Since I know all of this already, why was reading Levy’s article was so deeply painful that I had stop in the middle to numb myself with a stiff drink? Because, despite all evidence to the contrary, despite what I know intellectually and experientially to be true, I believe in the fairy tale.

In the seminar I teach at Loyola Law School, we often talk about narratives, normally in the context of prosecutors. My students ask how a prosecutor could continue to insist that an obviously innocent person was guilty. My answer is that people tell themselves the story they need to believe in order to live with themselves.

Closing argument at the courtroom, on the last day of the evidentiary hearing, November 6, 2013. 
The author’s closing argument at the courtroom, on the last day of the evidentiary hearing, Nov. 6, 2013. 

Photo by Kim Fox

The power of one’s own narrative—no matter how mythical—holds just as true for innocence lawyers. Or at least this one. For a year, I lived and breathed Kash’s case. The pieces of evidence shifted and turned over, zoomed in and out, flattened, revolved, took three-dimensional shape. Lying in bed at night, my closing argument played on repeat in my head. When I was not actually working on the case, I was thinking, constantly, about how to assemble the facts that needed to be told to win. The suffering was part of the story, of course, an integral piece. But I didn’t let myself feel it. When I could not stop the images from coming—Kash’s shuffling gait as he walked back to his cell in leg chains, the photograph of his family against a prison mural in the early 1980s, his mother’s hand on my arm—I shut my eyes tighter. Win the case, I told myself over and over, and the agony will disappear.

In my narrative arc, Kash was the heroic protagonist, the innocence project was the intervention, the redemption would come in the form of judicial ruling that validated everything that Kash had ever said, that validated the truth of his innocence. Kash would be reunited with his family, be compensated in the millions of dollars. And then—happily ever after.

Kash Register and his lawyer, Lara Bazelon, celebrating after the judge's decision overturning his conviction.
Register and his lawyer (the author) celebrating after the judge’s decision overturning his conviction, Nov. 6, 2013.

Photo by Kim Fox

We did win. Kash was released and reunited with his mother. Today he has a job and a wonderful girlfriend. He has, finally, seen his daughter and met his grandchildren. He remains strong, steadfast, and warmhearted. He has great civil lawyers who are fighting hard to get him every penny he deserves. But is it happily ever after? The villains—the police who withheld crucial evidence and the witnesses who lied—will never be called to account in any meaningful way. And what about the toll of the 34 years?

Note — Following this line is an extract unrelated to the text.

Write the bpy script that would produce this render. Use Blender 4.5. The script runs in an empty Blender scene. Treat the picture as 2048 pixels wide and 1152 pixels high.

Kash survived, I believe, through a combination of stoicism and unfathomable inner strength. Haney, speaking generally of the wrongfully convicted, says that after decades in prison, “they’re forced in a sense to be disconnected from their emotions. They are feeling things but they’re not allowed to show them. … You project an image of yourself which is implacable, which is non-expressive, and it’s again very difficult to let go of because it becomes a habit that is practiced for so long under such important, really life or death, conditions that it becomes part of who you are.”

Is that Kash? I truly don’t know. The relationship between an attorney and an innocent client in a case that gets the equivalent of a retrial is indescribably intense, particularly, as in Kash’s case, when the client testifies. I knew the day, month, and year of each milestone, the names and biographies of every significant friend and family member. In a sense, Kash’s life story became more familiar to me than my own. But familiarity is not knowledge. And memorizing someone else’s life doesn’t give insight into it.

When I read Ariel Levy’s piece, I learned a painful truth, not about Kash, but about myself. I don’t want insight. I persist in refusing to see the exonerated for how complicated and raw their lives are, because I can’t bear it. Stubbornly, stupidly, I cling to the myth of Happily Ever After. It’s the story I need to believe in order to live with myself.